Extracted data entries
^^^^^^^^^^^^^^^^
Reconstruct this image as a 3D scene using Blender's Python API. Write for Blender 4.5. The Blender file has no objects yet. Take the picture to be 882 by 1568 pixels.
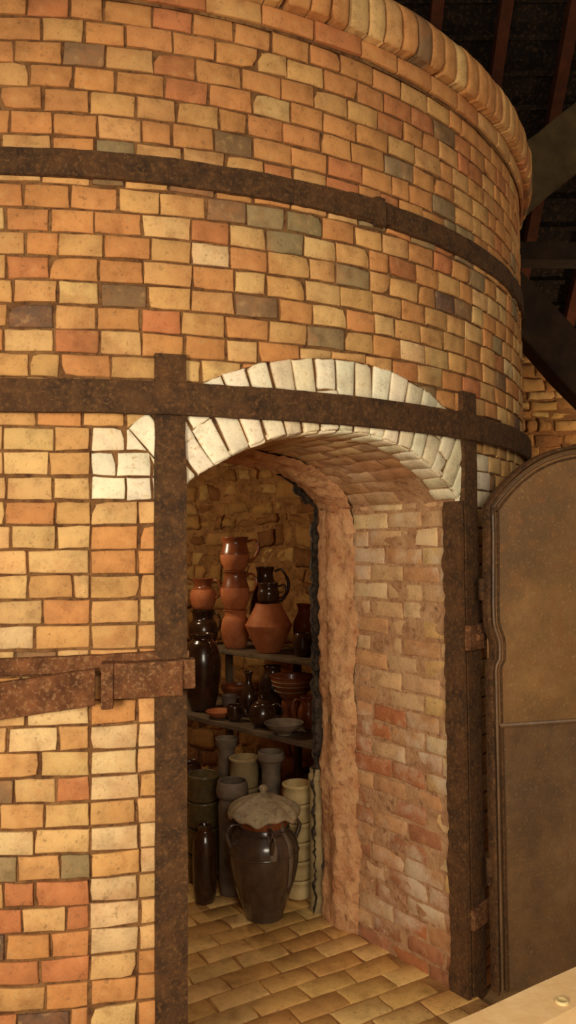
import bpy, math, random
from mathutils import Vector, Matrix, noise
random.seed(7)
rnd=random.random
def U(a,b): return a+(b-a)*rnd()
S=bpy.context.scene
try:
    S.view_settings.view_transform='Standard'
    S.view_settings.look='None'
except Exception: pass
def srgb(r,g,b):
    f=lambda c:(c/255/12.92) if c/255<=0.04045 else ((c/255+0.055)/1.055)**2.4
    return (f(r),f(g),f(b))
# ------------------------------------------------------------ geometry constants
R=2.25
TH0=math.radians(31.2)          # direction of doorway
OX,OY=0.201,2.708               # centre of doorway on the drum face
CX,CY=OX-R*math.sin(TH0),OY+R*math.cos(TH0)
RIN=R-.773
HW=0.59                         # half width (arc) of the opening
ZS=1.91; RI=0.917; RE=1.165; ZC=1.206; PHI=math.radians(40)
UX,UY=math.cos(TH0),math.sin(TH0)
VX,VY=-math.sin(TH0),math.cos(TH0)
def cyl(ds,z,d,r=R):
    th=TH0+ds/R
    return Vector((CX+(r+d)*math.sin(th),CY-(r+d)*math.cos(th),z))
def loc(u,v,z): return Vector((OX+UX*u+VX*v,OY+UY*u+VY*v,z))
RD=2.483
def sdeg(t): return (math.radians(t)-TH0)*RD
FULL=360*R/RD
# ------------------------------------------------------------ materials
def newmat(name):
    m=bpy.data.materials.new(name); m.use_nodes=True
    nt=m.node_tree; b=nt.nodes['Principled BSDF']; return m,nt,b
def noise_n(nt,scale,detail=6,rough=.6,vec=None):
    n=nt.nodes.new('ShaderNodeTexNoise'); n.inputs['Scale'].default_value=scale
    n.inputs['Detail'].default_value=detail; n.inputs['Roughness'].default_value=rough
    if vec is not None: nt.links.new(vec,n.inputs['Vector'])
    return n.outputs['Fac']
def ramp(nt,fac,stops):
    r=nt.nodes.new('ShaderNodeValToRGB')
    e=r.color_ramp.elements
    while len(e)<len(stops): e.new(.5)
    for i,(p,c) in enumerate(stops):
        e[i].position=p
        e[i].color=(c[0],c[1],c[2],1) if hasattr(c,'__len__') else (c,c,c,1)
    nt.links.new(fac,r.inputs['Fac']); return r.outputs['Color']
def mix(nt,fac,a,b,mode='MIX'):
    m=nt.nodes.new('ShaderNodeMix'); m.data_type='RGBA'; m.blend_type=mode
    for s,x in ((0,fac),(6,a),(7,b)):
        if isinstance(x,bpy.types.NodeSocket): nt.links.new(x,m.inputs[s])
        elif s==0: m.inputs[0].default_value=x
        else: m.inputs[s].default_value=(x[0],x[1],x[2],1)
    return m.outputs[2]
def bump(nt,b,h,strength=.5,dist=.01):
    n=nt.nodes.new('ShaderNodeBump'); n.inputs['Strength'].default_value=strength
    n.inputs['Distance'].default_value=dist
    nt.links.new(h,n.inputs['Height']); nt.links.new(n.outputs[0],b.inputs['Normal'])
def coords(nt):
    return nt.nodes.new('ShaderNodeTexCoord').outputs['Object']
def mat_brick(name,rough=.85,spec=.22,stain=srgb(92,60,36),white=0.0,bumpd=.004,soot=.35,patch=.36,patchc=srgb(184,118,68)):
    m,nt,b=newmat(name); v=coords(nt)
    at=nt.nodes.new('ShaderNodeAttribute'); at.attribute_name='Col'
    c=at.outputs['Color']
    n1=noise_n(nt,15,10,.75,v)
    c=mix(nt,1.0,c,ramp(nt,n1,[(.25,(.46,.40,.34)),(.48,(1,1,1)),(.72,(1.2,1.2,1.16))]),'MULTIPLY')
    n5=noise_n(nt,5.3,7,.7,v)
    c=mix(nt,ramp(nt,n5,[(.50,0),(.63,patch)]),c,patchc)
    n6=noise_n(nt,2.1,7,.7,v)
    c=mix(nt,ramp(nt,n6,[(.52,0),(.66,soot)]),c,srgb(104,76,48))
    n2=noise_n(nt,60,6,.7,v)
    c=mix(nt,ramp(nt,n2,[(.56,0),(.68,.6)]),c,stain)
    n3=noise_n(nt,30,5,.65,v)
    c=mix(nt,ramp(nt,n3,[(.57,0),(.72,.4)]),c,srgb(220,178,118))
    if white>0:
        n4=noise_n(nt,3.2,7,.7,v)
        c=mix(nt,ramp(nt,n4,[(.50,0),(.64,white)]),c,srgb(222,198,166))
    nt.links.new(c,b.inputs['Base Color'])
    b.inputs['Roughness'].default_value=rough
    b.inputs['Specular IOR Level'].default_value=spec
    nb=noise_n(nt,80,8,.75,v)
    bump(nt,b,nb,.7,bumpd)
    return m
def mat_noise(name,c1,c2,scale=8,rough=.8,metal=0,bs=.4,bd=.01,bscale=None,spec=.3,coat=0,c3=None,c4=None,c5=None):
    m,nt,b=newmat(name); v=coords(nt)
    c=ramp(nt,noise_n(nt,scale,8,.65,v),[(.35,c1),(.65,c2)])
    if c4 is not None:
        c=mix(nt,ramp(nt,noise_n(nt,scale*.35,8,.7,v),[(.5,0),(.66,.7)]),c,c4)
    if c3 is not None:
        c=mix(nt,ramp(nt,noise_n(nt,scale*3.7,5,.6,v),[(.52,0),(.68,.75)]),c,c3)
    if c5 is not None:
        c=mix(nt,ramp(nt,noise_n(nt,95,4,.6,v),[(.58,0),(.70,.5)]),c,c5)
    nt.links.new(c,b.inputs['Base Color'])
    b.inputs['Roughness'].default_value=rough; b.inputs['Metallic'].default_value=metal
    b.inputs['Specular IOR Level'].default_value=spec
    b.inputs['Coat Weight'].default_value=coat
    b.inputs['Coat Roughness'].default_value=.12
    if bs>0: bump(nt,b,noise_n(nt,bscale or scale*4,6,.65,v),bs,bd)
    return m
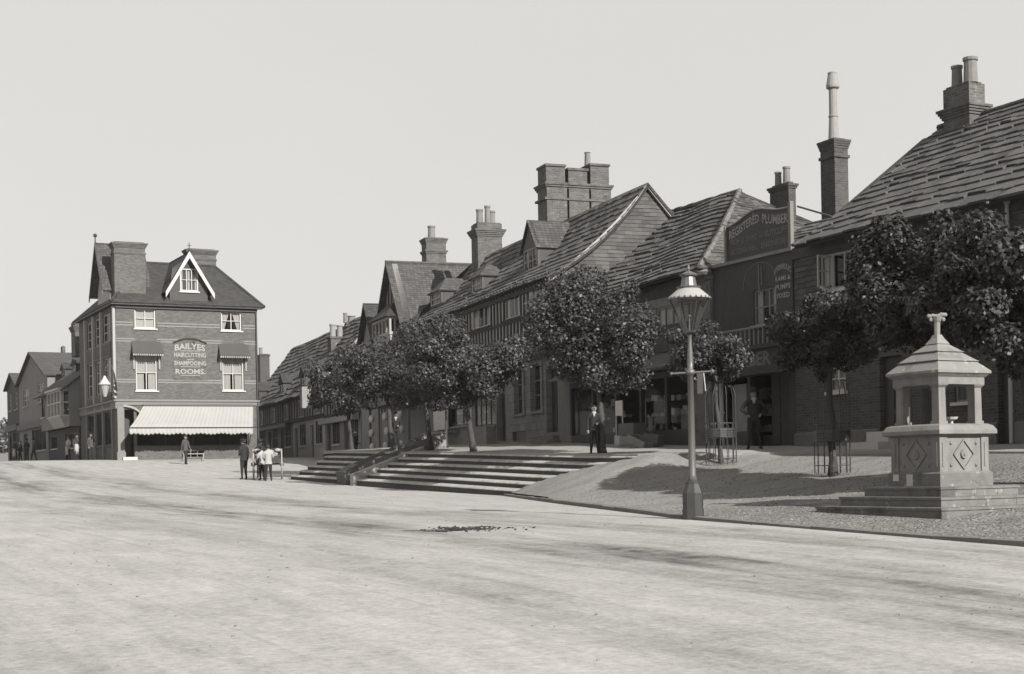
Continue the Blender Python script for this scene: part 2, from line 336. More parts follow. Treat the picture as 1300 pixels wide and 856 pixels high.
def slab_roof(mb, A, B, Cc, D, course=.42, wid=.55, th=.045, jit=.35, sag=.06, up=1, seed=1, curve=0):
    R = random.Random(seed); A, B, Cc, D = Vector(A), Vector(B), Vector(Cc), Vector(D)
    nrm = (B-A).cross(D-A).normalized()
    if nrm.z < 0: nrm = -nrm
    Ls = ((D-A).length+(Cc-B).length)/2; n = max(2, round(Ls/course))
    def P(u, v):
        p = patch(A, B, Cc, D, u, v); s = -sag*math.sin(PI*min(1, max(0, v)))-sag*.5*math.sin(u*PI*3.3+seed)*.5 - curve*4*v*(1-v)
        return p+nrm*s
    # waterproof sheet under the slabs
    G = 8; base = [P(i/G, j/G)-nrm*.03 for j in range(G+1) for i in range(G+1)]; low = [p-nrm*.1 for p in base]
    fs = [(j*(G+1)+i, j*(G+1)+i+1, (j+1)*(G+1)+i+1, (j+1)*(G+1)+i) for j in range(G) for i in range(G)]
    mb.add(base, fs, 1); mb.add(low, [tuple(reversed(f)) for f in fs], 1)
    rim = [i for i in range(G+1)]+[j*(G+1)+G for j in range(1, G+1)]+[G*(G+1)+i for i in range(G-1, -1, -1)]+[j*(G+1) for j in range(G-1, 0, -1)]
    vs = [base[i] for i in rim]+[low[i] for i in rim]; k = len(rim)
    mb.add(vs, [(i, (i+1) % k, k+(i+1) % k, k+i) for i in range(k)], 1)
    # courses get shorter towards the ridge
    hs = [1.25-.5*i/(n-1) for i in range(n)]; tot = sum(hs); v = 0
    for i in range(n):
        v0 = v; v1 = v+hs[i]/tot; v = v1; vb = min(1, v1+.25*hs[i]/tot)
        L = (P(1, v0)-P(0, v0)).length
        if L < .1: continue
        m = max(1, round(L/(wid*(hs[i]*.5+.5)))); off = R.random()
        us = [0]+sorted(min(1, max(0, (j+off+R.uniform(-jit, jit)*.5)/m)) for j in range(m))+[1]
        for j in range(len(us)-1):
            u0, u1 = us[j], us[j+1]
            if (u1-u0)*L < .06: continue
            g = .003/L; e = (R.uniform(-.2, .2)*jit*2+.16*math.sin(u0*L*1.1+i*1.9)+.1*math.sin(u0*L*.37+i*.8+seed))*hs[i]/tot; t2 = th*R.uniform(.7, 1.35); lift = R.uniform(0, .02)
            q = [P(u0+g, max(0, v0+e) if i else v0-.012+e*.3), P(u1-g, max(0, v0+e*.6) if i else v0-.012+e*.3), P(u1-g, vb), P(u0+g, vb)]
            lo = [q[0]+nrm*lift*.5, q[1]+nrm*lift*.5, q[2]-nrm*.01, q[3]-nrm*.01]
            hi = [q[0]+nrm*(lift*.6+.006+t2), q[1]+nrm*(lift*.6+.006+t2), q[2]+nrm*.006, q[3]+nrm*.006]
            mb.hexa(lo, hi, 0)
def lap_tiles(mb, face, poly, course=.16, th=.018, wid=.34, seed=1):   # tile hanging: courses clipped to a convex outline of (s, z)
    R = random.Random(seed); zs = [p[1] for p in poly]; z = min(zs); top = max(zs)
    def span(z):
        xs = []
        for i in range(len(poly)):
            (s0, z0), (s1, z1) = poly[i], poly[(i+1) % len(poly)]
            if (z0-z)*(z1-z) <= 0 and z0 != z1: xs.append(s0+(s1-s0)*(z-z0)/(z1-z0))
        return (min(xs), max(xs)) if len(xs) >= 2 else None
    while z < top-.02:
        z1 = min(top, z+course); a = span(z+1e-4); b = span(z1-1e-4)
        if a and b:
            m = max(1, int((a[1]-a[0])/wid)); o = R.random()
            us = sorted({0, 1}|{min(1, (j+o)/m) for j in range(m)})
            for j in range(len(us)-1):
                if us[j+1]-us[j] < 1e-3: continue
                sa, sb = a[0]+(a[1]-a[0])*us[j], a[0]+(a[1]-a[0])*us[j+1]; ta, tb = b[0]+(b[1]-b[0])*us[j], b[0]+(b[1]-b[0])*us[j+1]
                dz = R.uniform(-.012, .012); t2 = th*R.uniform(.7, 1.6)
                lo = [P3(face, sa, z+dz, .002), P3(face, sb, z+dz, .002), P3(face, tb, z1, .002), P3(face, ta, z1, .002)]
                hi = [P3(face, sa, z+dz, t2+.012), P3(face, sb, z+dz, t2+.012), P3(face, tb, z1, .006), P3(face, ta, z1, .006)]
                mb.hexa(lo, hi)
        z += course
def chimney(T, w0, w1, t0, t1, zb, zt, m='brick_mid', caps=((0, .1, .12),), pots=(), pot='pot', parent=None, batter=0, flaunch=True, name='chimney'):
    # caps: (drop from the top, projection, height); pots: (w, t, r0, r1, h)
    k = MB(); k.box(w0, w1, t0, t1, zb, zt)
    for dz, pr, h in caps:
        n = max(1, round(h/.08)); 
        for i in range(n):
            q = pr*(1-i/n); 
            k.box(w0-q-.001*i, w1+q+.001*i, t0-q, t1+q, zt-dz-h*(i+1)/n+.001*i, zt-dz-h*i/n+.001*i+.002)
    if flaunch: k.box(w0+.06, w1-.06, t0+.06, t1-.06, zt, zt+.06)
    c = T.part(name, k, m, parent)
    for (w, t, r0, r1, h) in pots:
        p = MB(); z = zt+.04; p.lathe(w, t, [(r0, z), (r0*.97, z+h*.1), (r1, z+h*.86), (r1*1.18, z+h*.88), (r1*1.18, z+h), (r1*.8, z+h), (r1*.75, z+h-.15)], 12); T.part('chimney_pot', p, pot, c, smooth=False)
    return c
def text_mesh(txt, bold=.0, shear=0):
    cu = bpy.data.curves.new('t', 'FONT'); cu.body = txt; cu.offset = bold; cu.resolution_u = 2; cu.shear = shear
    o = bpy.data.objects.new('t', cu); C.objects.link(o); bpy.context.view_layer.update()
    me = bpy.data.meshes.new_from_object(o.evaluated_get(bpy.context.evaluated_depsgraph_get()))
    vs = [(v.co.x, v.co.y) for v in me.vertices]; fs = [tuple(p.vertices) for p in me.polygons]
    bpy.data.objects.remove(o); bpy.data.meshes.remove(me); bpy.data.curves.remove(cu)
    x0 = min(v[0] for v in vs); x1 = max(v[0] for v in vs); y0 = min(v[1] for v in vs); y1 = max(v[1] for v in vs)
    return [((x-x0)/(x1-x0), (y-y0)/(y1-y0)) for x, y in vs], fs
def lettering(mb, face, txt, s0, s1, z0, z1, d=.012, bold=.02, bend=None, shear=0, mi=0):   # reads from s0 to s1
    vs, fs = text_mesh(txt, bold, shear); out = []
    for x, y in vs:
        s = s0+(s1-s0)*x; z = z0+(z1-z0)*y
        if bend: z += bend(x, y)
        out.append(P3(face, s, z, d))
    mb.add(out, fs, mi)
# ================================================================== GROUND
ZR = [(-60, -1.75), (-20, -1.7), (0, -1.56), (5, -1.38), (10, -1.24), (14, -1.11), (22, -.90), (30, -.80), (39, -.69), (50, -.42), (61, -.02), (68, .14), (80, .72), (91, 1.33), (103, 1.52), (115, 1.68), (130, 1.88), (160, 1.95), (260, 1.0), (900, -6)]
def lerp_tab(tab, x):
    if x <= tab[0][0]: return tab[0][1]
    for (a, za), (b, zb) in zip(tab, tab[1:]):
        if x <= b: return za+(zb-za)*(x-a)/(b-a)
    return tab[-1][1]
def zroad(w, t):
    z = (lerp_tab(ZR, t-2.5)+lerp_tab(ZR, t)*2+lerp_tab(ZR, t+2.5))/4
    if t > 12 and t < 60: z -= .03*math.sin(w*.8)*.5
    return z
def grid(fr, ws, ts, zf, name, m, kind='structure'):
    vs = [(w, t, zf(w, t)) for t in ts for w in ws]; n = len(ws)
    fs = [(j*n+i, j*n+i+1, (j+1)*n+i+1, (j+1)*n+i) for j in range(len(ts)-1) for i in range(n-1)]
    me = newmesh(name, vs, fs, [m], None, True); o = bpy.data.objects.new(name, me); C.objects.link(o)
    o.location = (0, 0, EYE); o.rotation_euler = (0, 0, fr.th); o['kind'] = kind; return o
def rng(a, b, n): return [a+(b-a)*i/n for i in range(n+1)]
def zroad2(w, t):
    z = zroad(w, t)
    for wc, dp in ((8.7, .02), (10.1, .025), (12.6, .02), (6, .012)):   # shallow ruts
        z -= dp*math.exp(-((w-wc)/.16)**2)
    return z
ws = [-400, -150, -60, -30, -15]+rng(-10, 18, 112)+[20, 24, 30, 45, 80, 150, 400]
ts = [-60, -40, -20, -10]+rng(-5, 70, 100)+rng(72, 140, 40)+[150, 165, 190, 230, 300, 500, 900]
grid(F1, ws, ts, zroad2, 'road', 'road')
def zk(t): return lerp_tab([(0, -1.42), (14.2, -1.03), (16.1, -1.02), (22.2, -.84), (39.3, -.62), (50, -.36), (62, .06)], t)
def wk(t): return lerp_tab([(0, 14.9), (14.2, 15.0), (22.2, 15.05), (30, 17.4), (39.3, 20.1), (70, 20.1)], t)
def we(t): return lerp_tab([(0, 25.5), (32.5, 25.5), (33.6, 24.6), (34.6, 22.9), (35.4, 22.25), (70, 22.2)], t)
def ze(t): return lerp_tab([(0, -.15), (24.2, .29), (32.7, .46), (35, .47), (37.8, .53), (46, .76), (52, .93), (62, 1.2)], t)
def zstep(t): return lerp_tab([(33, .40), (35, .46), (37.8, .50), (46, .76), (52, .93), (62, 1.19)], t)
def zbank(w, t):
    s = min(1, max(0, (w-wk(t))/(we(t)-wk(t)))); z = zk(t)+(ze(t)-zk(t)-.05)*(s**lerp_tab([(27, 1.5), (33.5, 1.0)], t))+.03*math.sin(w*2.1+t)*math.sin(t*1.3)*s*(1-s)*2
    return z
bt = rng(2, 33, 62)+rng(33.4, 41, 20); nb = 26
vs = []; fs = []
for t in bt:
    for i in range(nb+1):
        w = wk(t)+(we(t)+.03-wk(t))*i/nb; z = zbank(w, t)
        if t > 34:   # the bank runs out against the ends of the steps
            a_s = max(35.3, 39.3-4.3*(max(0, w-20.1)/2.1)); z = z+.05-.28*max(0, t-a_s)
        vs.append((w, t, z))
n = nb+1; fs = [(j*n+i, j*n+i+1, (j+1)*n+i+1, (j+1)*n+i) for j in range(len(bt)-1) for i in range(nb)]
o = bpy.data.objects.new('bank', newmesh('bank', vs, fs, ['bank'], None, True)); C.objects.link(o); o.location = (0, 0, EYE); o.rotation_euler = (0, 0, F1.th); o['kind'] = 'structure'
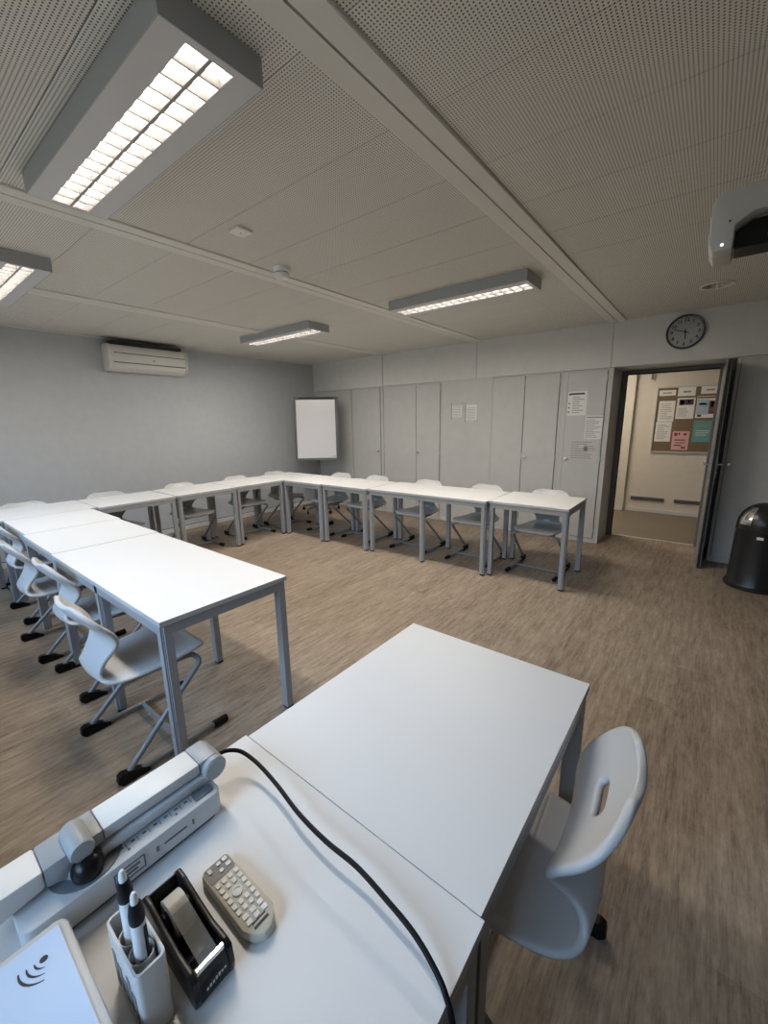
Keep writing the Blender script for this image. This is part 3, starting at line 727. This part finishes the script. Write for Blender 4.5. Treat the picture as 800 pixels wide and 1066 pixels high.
# ------------------------------------------------------------------ chairs (facing +y, origin on the floor under the seat)
def chair_shell():
    prof = [(-.290, .776), (-.281, .757), (-.266, .730), (-.245, .700), (-.219, .669), (-.192, .638), (-.172, .606), (-.168, .571), (-.190, .535), (-.217, .500),
            (-.236, .470), (-.236, .444), (-.213, .428), (-.165, .423), (-.09, .426), (-.02, .430), (.05, .437), (.11, .444), (.16, .446), (.19, .438), (.203, .424)]
    wid = [.40, .405, .41, .41, .405, .39, .355, .300, .250, .222, .240, .290, .345, .385, .408, .42, .425, .425, .415, .40, .385]
    cup = [.020, .022, .024, .025, .024, .022, .016, .010, .008, .010, .012, .012, .010, .008, .006, .004, .004, .004, .004, .002, 0]
    P = catmull([(p[0], p[1], 0) for p in prof], 3)
    for _ in range(4): P = [P[0]]+[(P[i-1]+P[i]*2+P[i+1])/4 for i in range(1, len(P)-1)]+[P[-1]]
    def interp(a):
        v = catmull([(x, 0, 0) for x in a], 3); return [q.x for q in v]
    W, U = interp(wid), interp(cup)
    # arc length for rounding of the top and front corners
    s = [0]
    for a, b_ in zip(P, P[1:]): s.append(s[-1]+(b_-a).length)
    tot = s[-1]; b = B(); NC = 16; rows = []; HW = []
    for i, p in enumerate(P):
        w = W[i]/2; r = .125; e = s[i]
        if e < r: w = w*(.42+.58*(max(0, 1-((r-e)/r)**2.1))**(1/2.1))
        e2 = tot-s[i]; r2 = .06
        if e2 < r2: w = w-r2+r2*math.sqrt(max(0, 1-((r2-e2)/r2)**2))
        HW.append(w)
    for _ in range(3):          # even out the outline
        HW = [HW[0]]+[(HW[i-1]+2*HW[i]+HW[i+1])/4 for i in range(1, len(HW)-1)]+[HW[-1]]
    for i, p in enumerate(P):
        w = HW[i]
        # local frame normal (towards the sitter)
        a = P[max(0, i-1)]; c = P[min(len(P)-1, i+1)]; tg = (P[min(len(P)-1, i+2)]-P[max(0, i-2)]).normalized(); nr = Vector((-tg.y, tg.x, 0))
        row = []
        for j in range(NC+1):
            t = -1+2*j/NC; q = p+nr*(U[i]*(t*t))
            row.append(b.bm.verts.new((t*w, q.x, q.y)))
        rows.append(row)
    # rolled lip down at the far rear of the top edge is left to the solidify rim
    hole = {(i, j) for i in (10, 11) for j in (6, 7, 8, 9)}
    nseat = 38
    for i in range(len(rows)-1):
        for j in range(NC):
            if (i, j) in hole: continue
            f = b.bm.faces.new((rows[i][j], rows[i][j+1], rows[i+1][j+1], rows[i+1][j]))
            f.material_index = 1 if 42 <= i < 54 and 1 <= j < NC-1 else 0
            f.smooth = True
    bmesh.ops.recalc_face_normals(b.bm, faces=b.bm.faces[:])
    me = bpy.data.meshes.new('seat_shell'); b.bm.to_mesh(me); b.bm.free()
    me.materials.append(M['shell']); me.materials.append(M['seat_ribs'])
    o = bpy.data.objects.new('seat_shell', me); C.objects.link(o)
    m = o.modifiers.new('s', 'SOLIDIFY'); m.thickness = .020; m.offset = 0
    m2 = o.modifiers.new('ss', 'SUBSURF'); m2.levels = 1; m2.render_levels = 1
    bpy.context.view_layer.update()
    me2 = bpy.data.meshes.new_from_object(o.evaluated_get(bpy.context.evaluated_depsgraph_get()))
    o.modifiers.clear(); o.data = me2
    for p in me2.polygons: p.use_smooth = True
    return o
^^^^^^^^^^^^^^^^
GIVEN REQUEST: For the entries above, count the lines that contain the string "Blender", and state that number without further comment.

RESULT FOR THIS TASK: 3